Enabling Adaptive Concurrency

The adaptive concurrency feature is set to off by default, and it can be turned on through the set_adaptive_concurrency interface in a Python script:

import mindpandas as pd
pd.set_adaptive_concurrency(True)

Triggering Conditions

After the adaptive concurrency function is enabled, the conditions for automatically switching the parallel mode are as follows:

Multi-threaded mode is used when reading csv files smaller than 18MB, and multi-process mode is used in other cases.
mindpandas.DataFrame initialized by pandas.DataFrame. The one whose memory usage is less than 1GB will use multi-thread mode, and other cases use multi-process mode.
mindpandas.DataFrame initialized by numpy.ndarray.
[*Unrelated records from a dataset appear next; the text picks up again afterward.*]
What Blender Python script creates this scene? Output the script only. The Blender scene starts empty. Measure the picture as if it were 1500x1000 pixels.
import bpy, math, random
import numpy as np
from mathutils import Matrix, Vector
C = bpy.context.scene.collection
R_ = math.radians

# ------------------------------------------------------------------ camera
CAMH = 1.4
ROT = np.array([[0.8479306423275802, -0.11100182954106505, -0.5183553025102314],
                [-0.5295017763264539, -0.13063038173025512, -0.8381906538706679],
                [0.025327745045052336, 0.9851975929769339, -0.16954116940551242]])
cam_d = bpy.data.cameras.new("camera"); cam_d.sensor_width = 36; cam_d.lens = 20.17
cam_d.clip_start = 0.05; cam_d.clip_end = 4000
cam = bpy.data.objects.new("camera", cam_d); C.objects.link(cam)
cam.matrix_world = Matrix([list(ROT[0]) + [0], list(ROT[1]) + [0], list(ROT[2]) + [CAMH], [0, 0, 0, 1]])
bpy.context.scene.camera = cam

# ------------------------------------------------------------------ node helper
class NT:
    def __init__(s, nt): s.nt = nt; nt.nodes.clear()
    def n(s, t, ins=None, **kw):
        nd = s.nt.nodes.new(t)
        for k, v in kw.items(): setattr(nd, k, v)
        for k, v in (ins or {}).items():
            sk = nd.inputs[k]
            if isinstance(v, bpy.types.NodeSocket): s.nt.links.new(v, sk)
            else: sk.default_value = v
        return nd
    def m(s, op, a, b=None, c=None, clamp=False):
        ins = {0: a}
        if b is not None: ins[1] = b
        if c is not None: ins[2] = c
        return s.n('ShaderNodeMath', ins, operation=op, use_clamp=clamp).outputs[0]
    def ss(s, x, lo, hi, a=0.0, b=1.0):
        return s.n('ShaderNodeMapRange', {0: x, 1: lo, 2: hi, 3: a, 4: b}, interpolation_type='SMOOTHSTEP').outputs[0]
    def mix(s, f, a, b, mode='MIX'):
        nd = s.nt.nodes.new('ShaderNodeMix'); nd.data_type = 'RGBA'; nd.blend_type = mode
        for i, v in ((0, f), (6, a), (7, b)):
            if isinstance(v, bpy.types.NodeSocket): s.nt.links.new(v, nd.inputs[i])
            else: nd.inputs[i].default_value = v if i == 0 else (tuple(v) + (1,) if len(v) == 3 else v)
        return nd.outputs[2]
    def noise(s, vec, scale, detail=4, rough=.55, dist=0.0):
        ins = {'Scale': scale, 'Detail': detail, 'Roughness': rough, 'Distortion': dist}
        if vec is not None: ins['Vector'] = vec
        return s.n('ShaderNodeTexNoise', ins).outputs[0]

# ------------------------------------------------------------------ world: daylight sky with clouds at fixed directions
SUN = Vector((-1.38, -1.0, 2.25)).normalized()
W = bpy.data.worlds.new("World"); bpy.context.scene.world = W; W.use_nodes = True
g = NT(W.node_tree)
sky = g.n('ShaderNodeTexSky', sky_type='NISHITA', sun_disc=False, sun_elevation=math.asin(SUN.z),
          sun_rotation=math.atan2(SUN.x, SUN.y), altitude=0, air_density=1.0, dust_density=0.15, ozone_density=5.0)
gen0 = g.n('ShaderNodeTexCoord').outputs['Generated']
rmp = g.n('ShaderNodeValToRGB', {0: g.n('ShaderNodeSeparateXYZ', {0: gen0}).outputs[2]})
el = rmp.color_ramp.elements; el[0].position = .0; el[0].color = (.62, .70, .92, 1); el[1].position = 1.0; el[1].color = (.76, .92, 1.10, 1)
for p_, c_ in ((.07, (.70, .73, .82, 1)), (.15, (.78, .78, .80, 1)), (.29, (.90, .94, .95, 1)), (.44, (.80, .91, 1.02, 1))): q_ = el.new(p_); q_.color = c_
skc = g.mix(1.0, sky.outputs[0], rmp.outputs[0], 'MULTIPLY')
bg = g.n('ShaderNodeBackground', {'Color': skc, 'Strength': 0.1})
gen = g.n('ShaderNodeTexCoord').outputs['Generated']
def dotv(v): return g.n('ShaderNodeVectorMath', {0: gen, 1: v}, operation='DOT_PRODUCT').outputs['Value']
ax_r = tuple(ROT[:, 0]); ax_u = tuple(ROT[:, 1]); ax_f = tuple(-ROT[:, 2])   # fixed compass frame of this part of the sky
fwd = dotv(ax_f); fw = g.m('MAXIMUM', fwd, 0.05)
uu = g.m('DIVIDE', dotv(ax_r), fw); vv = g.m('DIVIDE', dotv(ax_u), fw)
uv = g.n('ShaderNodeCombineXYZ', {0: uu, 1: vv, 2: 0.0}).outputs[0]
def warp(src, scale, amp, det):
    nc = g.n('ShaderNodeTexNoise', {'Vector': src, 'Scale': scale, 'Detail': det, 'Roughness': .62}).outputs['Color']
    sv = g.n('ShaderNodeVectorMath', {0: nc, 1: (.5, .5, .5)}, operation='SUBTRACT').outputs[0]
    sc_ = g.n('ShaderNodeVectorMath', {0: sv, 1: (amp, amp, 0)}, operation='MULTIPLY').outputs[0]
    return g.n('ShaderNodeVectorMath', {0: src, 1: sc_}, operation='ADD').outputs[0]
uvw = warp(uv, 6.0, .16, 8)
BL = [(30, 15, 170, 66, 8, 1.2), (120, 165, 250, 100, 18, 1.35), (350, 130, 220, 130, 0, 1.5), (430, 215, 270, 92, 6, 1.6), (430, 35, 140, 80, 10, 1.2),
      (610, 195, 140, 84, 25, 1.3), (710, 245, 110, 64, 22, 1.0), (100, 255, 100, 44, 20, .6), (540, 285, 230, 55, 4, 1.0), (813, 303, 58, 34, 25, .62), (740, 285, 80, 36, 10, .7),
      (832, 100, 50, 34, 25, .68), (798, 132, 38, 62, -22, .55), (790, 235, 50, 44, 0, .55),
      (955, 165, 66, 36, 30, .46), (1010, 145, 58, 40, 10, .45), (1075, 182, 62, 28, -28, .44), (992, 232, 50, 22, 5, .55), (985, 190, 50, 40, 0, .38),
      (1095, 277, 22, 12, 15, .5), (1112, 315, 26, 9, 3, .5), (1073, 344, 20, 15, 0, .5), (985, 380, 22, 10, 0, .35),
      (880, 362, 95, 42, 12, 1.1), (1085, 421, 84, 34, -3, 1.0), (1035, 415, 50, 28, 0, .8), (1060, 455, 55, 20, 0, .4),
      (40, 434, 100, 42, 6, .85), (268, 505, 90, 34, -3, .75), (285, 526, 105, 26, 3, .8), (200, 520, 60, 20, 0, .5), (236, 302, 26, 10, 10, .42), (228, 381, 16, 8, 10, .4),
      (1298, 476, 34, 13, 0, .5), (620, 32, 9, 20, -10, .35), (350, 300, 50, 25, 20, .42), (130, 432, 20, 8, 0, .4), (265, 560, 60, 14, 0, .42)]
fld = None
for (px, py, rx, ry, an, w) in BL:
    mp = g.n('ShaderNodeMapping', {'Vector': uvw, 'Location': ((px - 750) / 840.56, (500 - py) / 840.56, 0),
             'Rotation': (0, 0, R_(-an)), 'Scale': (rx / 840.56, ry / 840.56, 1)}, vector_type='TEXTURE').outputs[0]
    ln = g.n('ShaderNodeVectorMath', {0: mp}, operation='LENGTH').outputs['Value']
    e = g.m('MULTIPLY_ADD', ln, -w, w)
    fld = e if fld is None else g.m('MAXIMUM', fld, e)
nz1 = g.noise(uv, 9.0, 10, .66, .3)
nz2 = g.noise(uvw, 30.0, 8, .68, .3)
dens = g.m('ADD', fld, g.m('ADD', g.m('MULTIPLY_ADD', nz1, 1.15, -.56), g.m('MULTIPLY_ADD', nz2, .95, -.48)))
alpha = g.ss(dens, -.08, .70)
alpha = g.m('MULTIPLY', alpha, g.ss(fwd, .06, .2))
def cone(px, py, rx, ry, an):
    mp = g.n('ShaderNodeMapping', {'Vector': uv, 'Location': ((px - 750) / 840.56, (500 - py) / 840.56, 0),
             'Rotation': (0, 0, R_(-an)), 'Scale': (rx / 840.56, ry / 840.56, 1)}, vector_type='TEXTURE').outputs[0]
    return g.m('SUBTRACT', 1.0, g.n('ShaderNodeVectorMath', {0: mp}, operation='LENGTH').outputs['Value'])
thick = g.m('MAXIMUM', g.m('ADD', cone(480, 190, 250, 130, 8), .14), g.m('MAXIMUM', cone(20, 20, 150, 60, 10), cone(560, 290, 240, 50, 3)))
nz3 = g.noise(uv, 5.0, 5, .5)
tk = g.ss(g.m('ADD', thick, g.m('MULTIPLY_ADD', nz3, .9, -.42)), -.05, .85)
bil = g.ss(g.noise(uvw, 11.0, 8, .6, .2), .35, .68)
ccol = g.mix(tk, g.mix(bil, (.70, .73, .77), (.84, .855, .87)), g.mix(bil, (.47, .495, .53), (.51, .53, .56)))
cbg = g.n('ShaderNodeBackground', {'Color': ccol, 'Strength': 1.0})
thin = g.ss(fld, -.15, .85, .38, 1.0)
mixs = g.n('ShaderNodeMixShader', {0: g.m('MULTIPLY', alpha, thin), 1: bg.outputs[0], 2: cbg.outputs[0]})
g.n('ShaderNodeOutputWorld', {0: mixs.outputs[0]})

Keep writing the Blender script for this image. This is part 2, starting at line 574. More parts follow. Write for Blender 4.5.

The one whose memory usage is less than 1GB will use multi-thread mode, and other cases use multi-process mode.

Precautions

After the adaptive concurrency function is activated, the parallel mode and partition shape are adjusted by MindPandas, and users cannot use set_concurrency_mode to modify the concurrency mode.
set_adaptive_concurrency(True) should be called at the beginning of the Python script.
After setting set_adaptive_concurrency(True), users are not advised to switch adaptive concurrency back to False unless the Python script has finished running.

Usage Restrictions

The adaptive concurrency feature currently does not support DataFrames created from operations such as merge, concat or join.
The concurrency mode of the initialized or read DataFrame/Series before the adaptive concurrency function is enabled cannot be changed.
The adaptive concurrency feature currently uses a specific partition shape, i.e. (2, 2) partition shape for multi-thread mode and (16, 16) partition shape for multiprocessing mode.
Other I/O operations other than read_csv, such as read_feather, currently do not support adaptive concurrency.